Thursday, July 14, 2011

EXIT/EXILE/EXPAT/EXPLAIN

Coming into America…
The first people I see…they have meaning that they cannot know, and they might not even understand.
I see them in their diversity and also in their inequality. In my hometown, at least, white people are the ones traveling, black and latino people are helping them do it.
Usually I am very pleased to see them all, thinking about how great my nation is, really. That’s what I was brought up to think. Watch any channel exported, calling itself “international”, like CNN, and I see my nation (“MY nation”, my country). Patriotism couldn’t be further apart as a concept of pride and citizenship /belonging between a German and an American.

What did Monika say last Wednesday: Ein Mensch ist 96% unbewusst, nur 4% bewusst. (A person is 96% unconscious, only 4% conscious of all that is around them.)
I would believe it, really. We do not know all of what influences us—I realized scent really influenced my emotions (the white carnation and red rose I doused in Dad’s cologne after he died, flowers pulled from the bouquets on his grave.) Then, I learned that our sense of smell might be the oldest sense we have, buried deep within our brains with its synapses and connectors...

I was at yet another German wedding last week. The party was additionally fun because of the music played—total ausgeprägt von Goth und 80-ziger Jahren hits! The Cure, The Clash, Sisters of Mercy, U2, and then Nirvana and Green Day.
I felt a pride that always occurs with hearing good English-language music.

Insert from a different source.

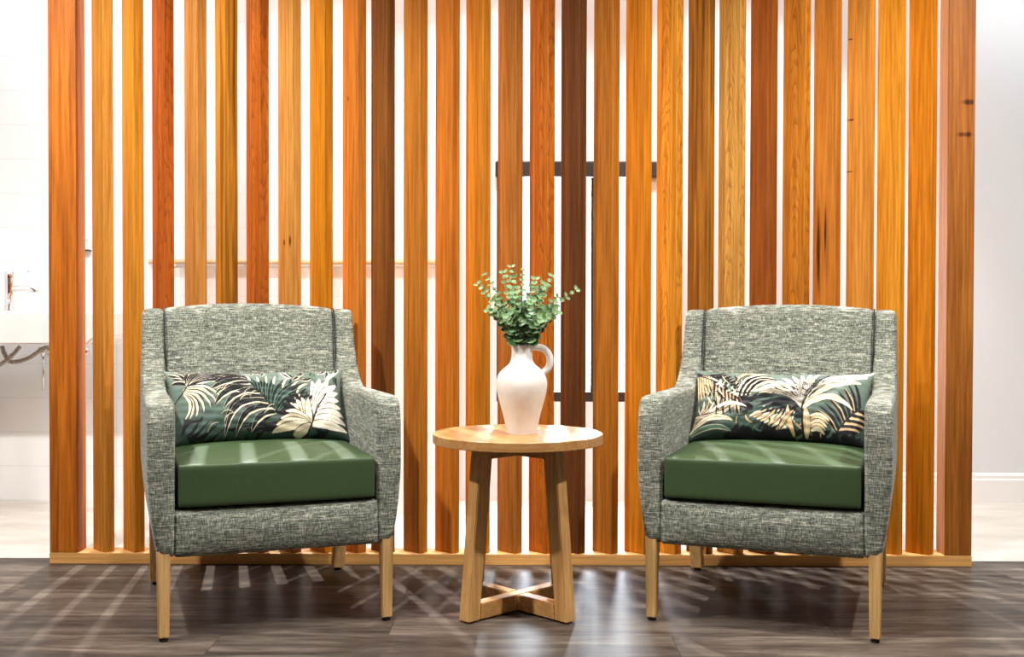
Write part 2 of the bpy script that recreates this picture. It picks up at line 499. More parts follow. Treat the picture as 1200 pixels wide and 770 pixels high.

I just sang along and looked around as I danced, wondering how many others would know the lyrics, AND what they meant at the time they were written or now. Somewhere singing along to U2. Tears filling my eyes at how far away Double Cell really is from me..and then we embrace eachother whole-heartedly after months of barely virtual communication. Someone wasn’t their to feel the distance with me.
WHY have we chosen this?? WHY have I chosen this life for myself??! This distance in my heart, my life, my understanding, is always somehow apart…if it wasn’t already, then I imagine it. Apart, disoriented, but mostly lovely. This is a partial response to Double Cell's musings on travel.